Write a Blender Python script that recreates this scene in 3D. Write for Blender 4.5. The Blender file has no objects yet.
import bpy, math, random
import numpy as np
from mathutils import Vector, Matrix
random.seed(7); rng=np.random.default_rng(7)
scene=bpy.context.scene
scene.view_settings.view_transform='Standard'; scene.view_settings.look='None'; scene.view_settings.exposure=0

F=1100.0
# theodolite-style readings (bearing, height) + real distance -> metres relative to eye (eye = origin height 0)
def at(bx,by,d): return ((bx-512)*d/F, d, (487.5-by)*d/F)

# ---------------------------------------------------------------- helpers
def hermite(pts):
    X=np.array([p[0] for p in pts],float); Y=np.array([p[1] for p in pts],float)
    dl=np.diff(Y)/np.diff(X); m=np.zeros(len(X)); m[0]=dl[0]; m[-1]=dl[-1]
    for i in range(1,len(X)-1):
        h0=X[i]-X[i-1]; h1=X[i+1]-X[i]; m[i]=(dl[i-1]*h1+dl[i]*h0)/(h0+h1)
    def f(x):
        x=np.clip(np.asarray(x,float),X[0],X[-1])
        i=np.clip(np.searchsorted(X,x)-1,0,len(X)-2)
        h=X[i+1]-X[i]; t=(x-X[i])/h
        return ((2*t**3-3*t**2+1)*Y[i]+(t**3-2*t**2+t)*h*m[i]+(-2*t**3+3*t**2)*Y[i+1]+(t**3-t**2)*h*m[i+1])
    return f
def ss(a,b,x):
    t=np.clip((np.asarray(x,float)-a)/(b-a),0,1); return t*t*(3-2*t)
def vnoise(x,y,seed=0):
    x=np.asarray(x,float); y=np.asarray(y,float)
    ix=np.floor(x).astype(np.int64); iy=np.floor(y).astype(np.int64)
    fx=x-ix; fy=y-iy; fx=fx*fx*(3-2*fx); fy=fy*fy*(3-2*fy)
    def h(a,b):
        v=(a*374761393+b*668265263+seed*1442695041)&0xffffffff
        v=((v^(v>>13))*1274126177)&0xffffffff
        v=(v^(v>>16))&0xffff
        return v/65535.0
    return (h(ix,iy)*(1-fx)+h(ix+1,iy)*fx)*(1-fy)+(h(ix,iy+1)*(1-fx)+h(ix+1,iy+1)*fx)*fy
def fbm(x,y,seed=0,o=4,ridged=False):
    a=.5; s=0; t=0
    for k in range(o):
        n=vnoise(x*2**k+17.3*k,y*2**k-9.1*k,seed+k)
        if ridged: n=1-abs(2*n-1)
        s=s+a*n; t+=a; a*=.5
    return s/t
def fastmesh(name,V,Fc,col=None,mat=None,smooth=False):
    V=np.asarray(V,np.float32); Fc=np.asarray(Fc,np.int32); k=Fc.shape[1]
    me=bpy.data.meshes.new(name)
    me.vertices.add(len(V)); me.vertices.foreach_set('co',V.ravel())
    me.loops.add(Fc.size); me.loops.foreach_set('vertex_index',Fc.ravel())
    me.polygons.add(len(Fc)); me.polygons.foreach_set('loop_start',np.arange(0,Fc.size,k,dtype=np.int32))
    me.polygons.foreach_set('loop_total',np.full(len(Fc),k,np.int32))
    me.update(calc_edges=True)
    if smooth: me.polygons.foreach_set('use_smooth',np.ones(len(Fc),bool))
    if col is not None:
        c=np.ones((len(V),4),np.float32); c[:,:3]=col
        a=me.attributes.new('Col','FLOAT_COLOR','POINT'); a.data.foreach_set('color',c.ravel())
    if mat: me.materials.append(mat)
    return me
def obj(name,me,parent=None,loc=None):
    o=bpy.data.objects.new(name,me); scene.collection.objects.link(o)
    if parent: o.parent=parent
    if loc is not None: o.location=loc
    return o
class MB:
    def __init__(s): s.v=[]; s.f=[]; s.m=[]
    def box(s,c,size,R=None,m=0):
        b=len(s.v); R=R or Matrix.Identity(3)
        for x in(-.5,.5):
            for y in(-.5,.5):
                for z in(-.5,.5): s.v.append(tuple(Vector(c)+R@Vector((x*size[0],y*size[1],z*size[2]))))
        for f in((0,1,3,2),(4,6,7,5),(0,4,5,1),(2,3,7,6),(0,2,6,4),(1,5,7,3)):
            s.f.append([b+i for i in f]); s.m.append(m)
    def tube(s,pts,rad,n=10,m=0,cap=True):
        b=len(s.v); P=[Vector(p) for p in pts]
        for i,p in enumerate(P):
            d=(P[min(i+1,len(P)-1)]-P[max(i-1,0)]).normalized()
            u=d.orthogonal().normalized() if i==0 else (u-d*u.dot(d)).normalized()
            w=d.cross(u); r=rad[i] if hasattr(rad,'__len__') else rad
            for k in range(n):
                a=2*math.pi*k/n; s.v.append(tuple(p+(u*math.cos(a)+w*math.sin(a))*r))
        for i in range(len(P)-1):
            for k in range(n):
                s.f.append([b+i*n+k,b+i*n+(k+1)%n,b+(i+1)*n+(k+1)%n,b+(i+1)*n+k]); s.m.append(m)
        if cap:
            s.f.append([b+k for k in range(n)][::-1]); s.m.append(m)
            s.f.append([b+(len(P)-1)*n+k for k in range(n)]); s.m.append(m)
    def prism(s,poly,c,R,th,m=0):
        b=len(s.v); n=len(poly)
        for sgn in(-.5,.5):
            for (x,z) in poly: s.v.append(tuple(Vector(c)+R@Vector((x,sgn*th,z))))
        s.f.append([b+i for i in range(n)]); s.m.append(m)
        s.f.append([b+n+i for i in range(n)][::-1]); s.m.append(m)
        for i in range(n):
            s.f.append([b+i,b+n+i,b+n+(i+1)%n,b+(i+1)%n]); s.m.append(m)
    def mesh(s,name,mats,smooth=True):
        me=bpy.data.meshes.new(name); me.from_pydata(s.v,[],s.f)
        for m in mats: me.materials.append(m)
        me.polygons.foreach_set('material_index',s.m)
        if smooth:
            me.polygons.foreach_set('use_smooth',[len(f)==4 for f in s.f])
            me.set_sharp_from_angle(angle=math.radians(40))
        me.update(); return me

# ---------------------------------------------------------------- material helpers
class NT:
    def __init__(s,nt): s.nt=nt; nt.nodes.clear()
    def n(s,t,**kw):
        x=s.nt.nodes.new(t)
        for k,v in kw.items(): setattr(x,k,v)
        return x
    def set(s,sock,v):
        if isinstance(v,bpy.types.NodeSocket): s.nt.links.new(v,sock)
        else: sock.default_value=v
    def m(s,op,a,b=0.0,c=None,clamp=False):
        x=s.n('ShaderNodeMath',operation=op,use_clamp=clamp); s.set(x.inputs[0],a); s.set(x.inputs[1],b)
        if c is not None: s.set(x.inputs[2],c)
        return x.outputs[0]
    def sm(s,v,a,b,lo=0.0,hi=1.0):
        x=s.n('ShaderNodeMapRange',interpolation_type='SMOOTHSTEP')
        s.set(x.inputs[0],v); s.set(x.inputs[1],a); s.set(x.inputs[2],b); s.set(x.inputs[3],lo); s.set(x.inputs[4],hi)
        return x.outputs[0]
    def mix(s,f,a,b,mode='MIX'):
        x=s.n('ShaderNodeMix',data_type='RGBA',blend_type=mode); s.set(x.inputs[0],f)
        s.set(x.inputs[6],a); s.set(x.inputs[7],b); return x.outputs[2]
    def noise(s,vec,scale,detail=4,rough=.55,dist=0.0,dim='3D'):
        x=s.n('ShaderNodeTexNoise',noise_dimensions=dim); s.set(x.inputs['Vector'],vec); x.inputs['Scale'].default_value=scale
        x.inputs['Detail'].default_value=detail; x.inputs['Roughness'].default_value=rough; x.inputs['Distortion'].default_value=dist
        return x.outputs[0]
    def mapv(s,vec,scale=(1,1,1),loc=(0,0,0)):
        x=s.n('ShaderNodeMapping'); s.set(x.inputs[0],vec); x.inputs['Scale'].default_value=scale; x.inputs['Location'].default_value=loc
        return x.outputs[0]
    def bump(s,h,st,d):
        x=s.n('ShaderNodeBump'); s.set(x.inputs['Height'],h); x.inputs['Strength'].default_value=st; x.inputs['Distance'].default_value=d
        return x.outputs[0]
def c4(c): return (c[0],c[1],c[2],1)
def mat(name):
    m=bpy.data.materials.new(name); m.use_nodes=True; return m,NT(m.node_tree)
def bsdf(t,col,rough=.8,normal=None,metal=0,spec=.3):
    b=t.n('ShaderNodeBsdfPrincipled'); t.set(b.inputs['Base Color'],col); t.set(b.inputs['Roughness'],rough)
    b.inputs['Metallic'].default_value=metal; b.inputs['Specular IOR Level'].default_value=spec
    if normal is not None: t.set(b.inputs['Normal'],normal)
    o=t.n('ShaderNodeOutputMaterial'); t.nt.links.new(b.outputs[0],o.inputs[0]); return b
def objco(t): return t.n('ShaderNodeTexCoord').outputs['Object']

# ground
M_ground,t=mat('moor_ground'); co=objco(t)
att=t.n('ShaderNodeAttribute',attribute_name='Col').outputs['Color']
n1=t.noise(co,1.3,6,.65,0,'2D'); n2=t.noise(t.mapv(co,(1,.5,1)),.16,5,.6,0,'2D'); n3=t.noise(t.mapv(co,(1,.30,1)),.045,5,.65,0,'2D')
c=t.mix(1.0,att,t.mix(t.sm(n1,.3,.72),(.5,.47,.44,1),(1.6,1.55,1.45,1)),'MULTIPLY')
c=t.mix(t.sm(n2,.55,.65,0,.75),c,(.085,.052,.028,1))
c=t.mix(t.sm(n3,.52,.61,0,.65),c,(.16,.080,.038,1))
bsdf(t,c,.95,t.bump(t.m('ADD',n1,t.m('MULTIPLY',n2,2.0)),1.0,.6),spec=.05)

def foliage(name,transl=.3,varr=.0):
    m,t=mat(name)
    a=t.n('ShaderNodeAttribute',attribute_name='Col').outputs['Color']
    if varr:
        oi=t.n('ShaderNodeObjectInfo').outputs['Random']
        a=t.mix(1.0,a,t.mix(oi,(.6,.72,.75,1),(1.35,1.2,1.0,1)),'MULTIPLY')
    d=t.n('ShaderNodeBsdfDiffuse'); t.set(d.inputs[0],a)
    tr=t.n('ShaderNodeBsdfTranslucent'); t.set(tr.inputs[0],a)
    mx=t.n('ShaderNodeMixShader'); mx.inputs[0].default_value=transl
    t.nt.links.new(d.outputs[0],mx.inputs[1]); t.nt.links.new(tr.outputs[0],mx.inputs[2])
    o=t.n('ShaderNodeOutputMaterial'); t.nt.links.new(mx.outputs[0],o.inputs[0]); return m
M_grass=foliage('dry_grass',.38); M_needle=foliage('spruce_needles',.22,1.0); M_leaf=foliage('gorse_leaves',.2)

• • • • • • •

Work required →
Restate the first line and every line after it, word for word, stopping once the line with "def at(bx,by,d): return" is done.

Answer to the problem →
Write a Blender Python script that recreates this scene in 3D. Write for Blender 4.5. The Blender file has no objects yet.
import bpy, math, random
import numpy as np
from mathutils import Vector, Matrix
random.seed(7); rng=np.random.default_rng(7)
scene=bpy.context.scene
scene.view_settings.view_transform='Standard'; scene.view_settings.look='None'; scene.view_settings.exposure=0

F=1100.0
# theodolite-style readings (bearing, height) + real distance -> metres relative to eye (eye = origin height 0)
def at(bx,by,d): return ((bx-512)*d/F, d, (487.5-by)*d/F)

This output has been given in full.